Originalités et clichés sataniques

Le vrai talent de Samuel Bodin, avec son concept méta de récits qui prennent vie des mains d’une écrivaine liée à une puissance paranormale, réside dans sa capacité à s’approprier les codes du genre de l’horreur pour les réinventer à sa sauce.

Evidemment, certains n’en démordront pas en insistant sur les références marquées ou marquantes, peut-être même parfois peu subtiles, aux films cultes du genre (du petit garçon à l’imper comme dans Ça, à Vendredi 13 en passant par Shining etc) le réalisateur, créateur et co-scénariste signe une histoire qui a quand même l’intention de proposer un genre peu vu en télévision française, qui fonctionne dans sa saison 1.

Intentions louables et premier essai concluant

Marianne joue des codes pour en faire une série plus française que jamais, non-déplaisante, qui réussit à générer de l’effroi à plusieurs reprises, ainsi qu’accrocher son spectateur à partir du moment où l’écriture se déleste des clichés propres à l’épouvante, pour mieux se concentrer sur l’univers occulte de Marianne. Sur ce qu’elle propose d’original pour devenir moins impersonnelle qu’elle semble l’être dans ses premiers balbutiements épisodiques.

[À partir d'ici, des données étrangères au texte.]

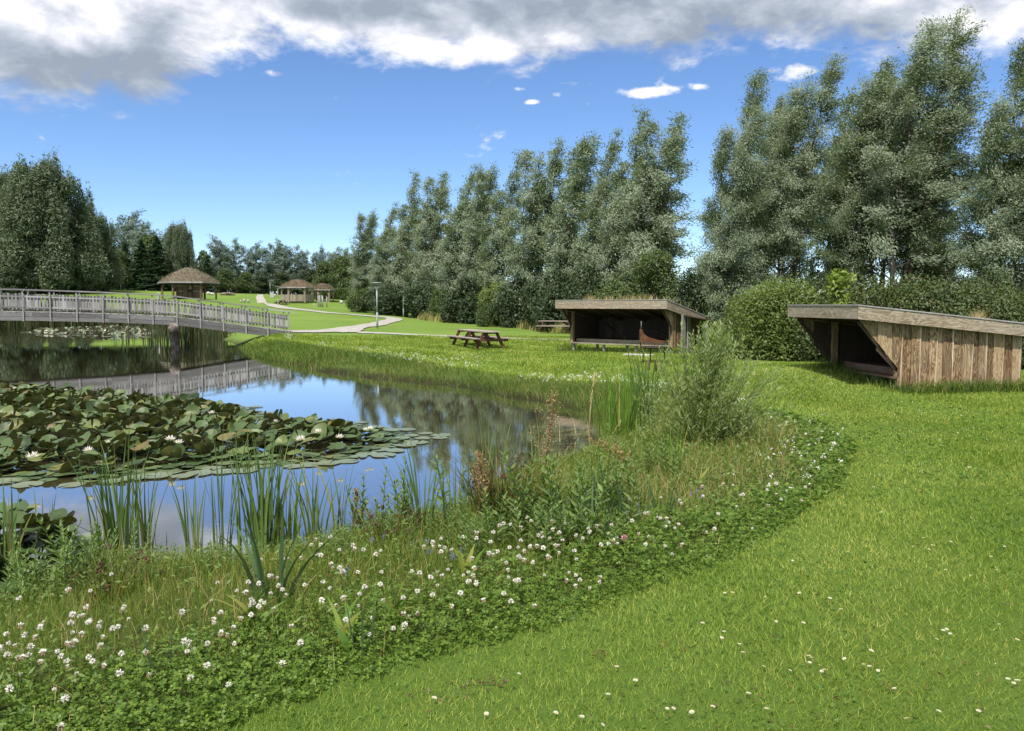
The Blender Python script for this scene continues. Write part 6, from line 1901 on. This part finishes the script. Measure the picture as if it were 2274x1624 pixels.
# ================================================================== clover heads and daisies
M_WHITE = leaf_mat('white_florets', [(0, (.66, .62, .56)), (.5, (.80, .78, .74)), (1, (.85, .84, .82))], transl=.2)
M_TAN = leaf_mat('withered_florets', [(0, (.30, .19, .11)), (1, (.52, .40, .28))], transl=.15)
M_PINK = leaf_mat('pink_florets', [(0, (.60, .22, .34)), (1, (.74, .40, .50))], transl=.2)
M_YOLK = plain_mat('daisy_yolk', [(.3, (.60, .40, .03)), (.7, (.75, .52, .06))], scale=30)
def clover_head(seed, droop, pink=False):
    rng = np.random.default_rng(seed)
    n = 58; r = .0115
    d = unit(rng.normal(0, 1, (n, 3)))
    low = d[:, 2] < (-.15 if droop == 0 else .25)
    dd = d.copy()
    if droop: dd[low] = unit(np.stack([d[low, 0] * .5, d[low, 1] * .5, -np.abs(d[low, 2]) - .6], 1))
    C = d * r * .55 * np.array([1, 1, .9]) + dd * r * .45
    C[:, 2] += .11
    v, q = rhombs(C, dd, r * 1.15, r * .52, rng)
    kk = low if droop else (d[:, 2] < -.6)
    # stem
    tv, tq = tubes([np.array([[0, 0, -.02], [.004, 0, .05], [0, 0, .104]])], [np.array([.0014, .0013, .0012])], 4)
    me = np_mesh(np.concatenate([v, tv]), [q[~kk], q[kk], tq + len(v)], mi=[0, 1, 2])
    for m in (M_PINK if pink else M_WHITE, M_TAN, M_STEM): me.materials.append(m)
    return me
CH = [clover_head(310, 0), clover_head(311, 0), clover_head(312, 1), clover_head(313, 1)]
def put(name, me, loc, rz, s, lab, cat, grp, tilt=(0, 0)):
    o = bpy.data.objects.new(name, me); COL.objects.link(o)
    o.location = [float(c) for c in loc]; o.rotation_euler = (tilt[0], tilt[1], rz); o.scale = (s, s, s)
    return tag(o, lab, cat, grp)
def clover_heads():
    rng = np.random.default_rng(321)
    # dense spots seen in the photograph (frame px, radius px, count)
    spots = [(60, 1480, 80, 17), (150, 1430, 80, 12), (250, 1410, 90, 10), (60, 1560, 80, 10), (330, 1460, 100, 12), (480, 1440, 100, 12), (650, 1330, 80, 14), (730, 1270, 60, 12), (560, 1380, 80, 12), (850, 1330, 90, 18), (900, 1420, 60, 10), (1000, 1290, 70, 16),
             (1100, 1250, 70, 16), (1200, 1220, 60, 22), (1290, 1240, 70, 20), (1230, 1300, 80, 14), (1380, 1225, 60, 14), (1480, 1200, 60, 12), (1600, 1180, 60, 12), (1560, 1140, 50, 8), (1700, 1130, 60, 14), (1790, 1080, 50, 18), (1840, 1030, 40, 20), (1800, 990, 50, 14), (1740, 950, 50, 16), (1690, 930, 30, 10), (1720, 1010, 40, 10), (1110, 1340, 60, 8), (960, 1360, 60, 8), (400, 1530, 60, 6), (220, 1500, 60, 8), (1860, 970, 30, 8)]
    pts = []
    for px, py, r, n in spots:
        for _ in range(int(n * 1.0)):
            q = ground_at(px + rng.normal(0, r * 1.05), py + np.interp(py, [950, 1600], [14, 46]) + rng.normal(0, r * .55), 2.6, 16)
            s_ = -sdist(MEADOW, [q[0]], [q[1]])[0]
            if s_ < .02 or sdist(POND, [q[0]], [q[1]])[0] < .5: continue
            pts.append((q, s_))
    pts.sort(key=lambda a: a[0][1])
    far_rest = pts[300:]; pts = pts[:300]
    pinkme = clover_head(314, 0, True)
    for i, (q, s_) in enumerate(pts):
        k = rng.choice(4, p=[.36, .28, .20, .16])
        sc_ = rng.uniform(.62, 1.08) * np.clip(q[1] / 6.5, 1, 1.45)
        lift = .02 + .08 * min(1, s_ / .3) + rng.uniform(-.03, .05)
        q = q + np.array([0, 0, lift - (.02 if s_ < .15 else 0)])
        put('clover_flower', CH[k], q, rng.uniform(0, 6.28), sc_, 'round white clover flower head in the clover belt' if k < 2 else 'half-withered clover head, white above with drooping tan florets', 'clover flower', 'white clover heads' if k < 2 else 'withering clover heads', (rng.normal(0, .2), rng.normal(0, .2)))
    q = ground_at(1386, 1262, 2.6, 16) + np.array([0, 0, .06])
    put('clover_flower', pinkme, q, 0, 1.35, 'single pink clover head among the white ones', 'clover flower', None)
    # what is left, and the thin band of heads on the far bank: one mass
    P = [(q[0], q[1], q[2] + .10 + .05 * rng.random()) for q, s_ in far_rest]
    far = [(640, 752, 14, 30), (720, 772, 20, 20), (800, 782, 50, 30), (880, 795, 60, 40), (950, 806, 60, 36), (1030, 818, 50, 20), (1210, 845, 40, 24), (1290, 848, 50, 46), (1370, 853, 45, 36), (1450, 870, 30, 60), (1430, 890, 30, 30), (1530, 900, 30, 40), (1640, 905, 30, 40)]
    for px, py, r, n in far:
        for _ in range(n):
            q = ground_at(px + rng.normal(0, r * .6), py + rng.normal(0, 4), 8, 60)
            P.append((q[0], q[1], q[2] + rng.uniform(.06, .20)))
    P = np.array(P)
    C = np.repeat(P, 8, 0) + rng.normal(0, .008, (len(P) * 8, 3)) * np.clip(P[:, 1].repeat(8)[:, None] / 10, 1, 3)
    sz = .017 * np.clip(P[:, 1].repeat(8) / 14, 1.0, 1.5)
    v, q = rhombs(C, rng.normal(0, 1, C.shape), sz, sz * .8, rng)
    o = link_mesh('clover_flowers', np_mesh(v, [q]), M_WHITE); tag(o, 'tiny white clover heads along the far bank', 'clover flowers', None, 'stuff')
clover_heads()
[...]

Elle n’est pas à la hauteur de la parfaite Hill House d’un point de vue complexité narrative, mais elle ne démérite pas et propose même parfois beaucoup de poésie. Marianne n’a pas de quoi rougir pour une série française qui pourrait bien séduire plus de spectateurs qu’on ne le pense.

Honorable

Avec Marianne, Netflix propose enfin une série française qui vaut le détour, qui pourrait friser avec la perfection si son écriture avait été maîtrisée dès le début. Elle reste un produit bluffant, avec des intentions et un talent honorable sur une plate-forme internationale, prouvant que le talent français ne se résume pas au drame politique kitsch, romantique ou SF perchée, à la MarseillePlan Cœur ou Osmosis.